Wednesday, April 11, 2012

396

taken from Humilitas by John Dickson

Jim Collins, the Stanford University business analyst and author of the best-selling Good to Great conducted a five-year study exploring what turns good companies into great ones. He defined a "great" company as one that experienced a turn-around in which it financially outperformed the market trend by at least three times for a fifteen-year period. One classic example is Gillette, best known for shaving products. Betweeen 1980 and 1995 the company enjoyed cumulative stock returns 7.39 times greater than the general stock market. Only eleven companies in the US made Collins's "great" category. Most notable were those that didn't make the cut, including Coca-Cola, Johnson&Johnson, Walmart and General Electric, companies that only outperformed the market by 2.5 times.
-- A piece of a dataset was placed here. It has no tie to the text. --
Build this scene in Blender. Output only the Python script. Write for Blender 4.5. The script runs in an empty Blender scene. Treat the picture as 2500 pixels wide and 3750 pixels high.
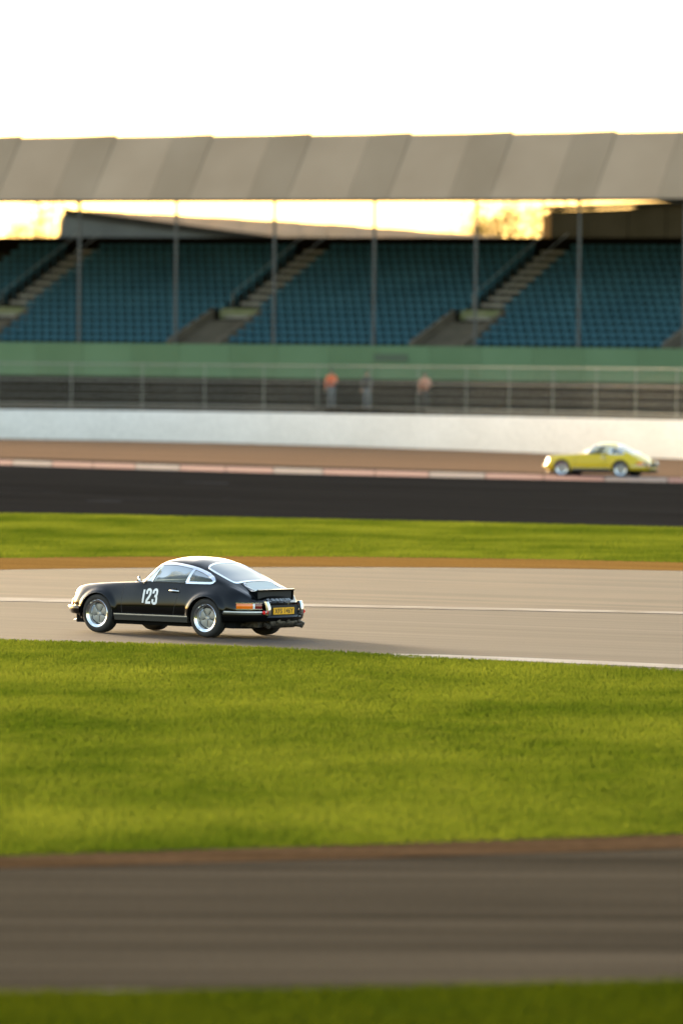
import bpy, math, random
import numpy as np
from mathutils import Vector, Matrix
random.seed(7); rng = np.random.default_rng(11)
R = math.radians
S = bpy.context.scene
COL = S.collection

# ------------------------------------------------------------------ camera
F_PX, HY, CAM_H = 24000.0, 1280.0, 4.49        # focal length in photo pixels, horizon row, eye height
PITCH = math.atan((1875 - HY) / F_PX); ROLL = math.atan(0.010)
fwd = Vector((0, math.cos(PITCH), -math.sin(PITCH)))
r0 = Vector((1, 0, 0)); u0 = r0.cross(fwd)
right = r0 * math.cos(ROLL) + u0 * math.sin(ROLL)
up = u0 * math.cos(ROLL) - r0 * math.sin(ROLL)
cam_d = bpy.data.cameras.new("camera"); cam = bpy.data.objects.new("camera", cam_d); COL.objects.link(cam)
cam.matrix_world = Matrix(((right.x, up.x, -fwd.x, 0), (right.y, up.y, -fwd.y, 0),
                           (right.z, up.z, -fwd.z, CAM_H), (0, 0, 0, 1)))
cam_d.sensor_fit = 'HORIZONTAL'; cam_d.sensor_width = 24.0
cam_d.lens = 24.0 * F_PX / 2500.0
cam_d.clip_start = 1.0; cam_d.clip_end = 8000
cam_d.dof.use_dof = True; cam_d.dof.focus_distance = 103.6; cam_d.dof.aperture_fstop = 1.45
cam_d.dof.aperture_blades = 9
S.camera = cam

# ------------------------------------------------------------------ light
SUN_EL, SUN_AZ = 8.6, -30.0                    # degrees; azimuth from +Y, negative = left
world = bpy.data.worlds.new("World"); S.world = world; world.use_nodes = True
nt = world.node_tree
sky = nt.nodes.new('ShaderNodeTexSky'); sky.sky_type = 'NISHITA'; sky.sun_disc = False
sky.sun_elevation = R(SUN_EL); sky.sun_rotation = R(SUN_AZ)
sky.air_density = 1.0; sky.dust_density = 2.6; sky.ozone_density = 0.4
bg = nt.nodes['Background']; bg.inputs['Strength'].default_value = 0.15
nt.links.new(sky.outputs[0], bg.inputs['Color'])
sv = Vector((math.sin(R(SUN_AZ)) * math.cos(R(SUN_EL)), math.cos(R(SUN_AZ)) * math.cos(R(SUN_EL)), math.sin(R(SUN_EL))))
sd = bpy.data.lights.new("sun", 'SUN'); sd.energy = 2.0; sd.angle = R(10); sd.color = (1.0, 0.80, 0.56)
so = bpy.data.objects.new("sun", sd); COL.objects.link(so); so.rotation_euler = sv.to_track_quat('Z', 'Y').to_euler()
so.location = (-60, 60, 80)
S.view_settings.view_transform = 'Standard'; S.view_settings.look = 'None'
S.view_settings.exposure = 2.5; S.view_settings.gamma = 1.0; S.view_settings.use_curve_mapping = False
S.render.engine = 'CYCLES'
S.cycles.max_bounces = 6; S.cycles.transparent_max_bounces = 12
S.cycles.use_denoising = True

# ------------------------------------------------------------------ helpers
def ray(px, py):
    return fwd + right * ((px - 1250) / F_PX) - up * ((py - 1875) / F_PX)
def G(px, py, z=0.0):
    d = ray(px, py); t = (z - CAM_H) / d.z
    return Vector((d.x * t, d.y * t, z))
def P(px, py, Y):
    d = ray(px, py); t = Y / d.y
    return Vector((d.x * t, Y, CAM_H + d.z * t))

def tag(o, label=None, cat=None, group=None, kind=None):
    if label: o['label'] = label
    if cat: o['category'] = cat
    if group: o['group'] = group
    if kind: o['kind'] = kind
    return o
def empty(name, loc=(0, 0, 0), rz=0.0, parent=None):
    o = bpy.data.objects.new(name, None); COL.objects.link(o)
    o.location = loc; o.rotation_euler = (0, 0, rz); o.empty_display_size = 0.3
    if parent: o.parent = parent
    return o
def link_mesh(name, me, mat, parent=None):
    o = bpy.data.objects.new(name, me); COL.objects.link(o)
    if mat and not me.materials: me.materials.append(mat)
    if parent: o.parent = parent
    return o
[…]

Many observers were surprised to learn that one of the key factors in all eleven good-to-great companies during the growth phase was what Collins describes as Level 5 Leadership - that is, leadership marked by two characteristics: steely determination and an attitude of humility. Collins records the puzzlement of his research team at the consistency of this finding:

"We were surprised, shocked really, to discover the type of leadership required for turning a good company into a great one. Compared to high-profile leaders with big personalities who make headlines and become celebritities the good-to-great leaders seem to have come from Mars. Self-effacing, quiet, reserved even shy - these leaders are a paradoxical blend of personal humility and professional will. They are more like Lincoln and Socrates than Patton and Caesar."

Collins's 2009 book How the Mighty Fall bears out the flipside - when successful companies become arrogant, it often spells their downfall.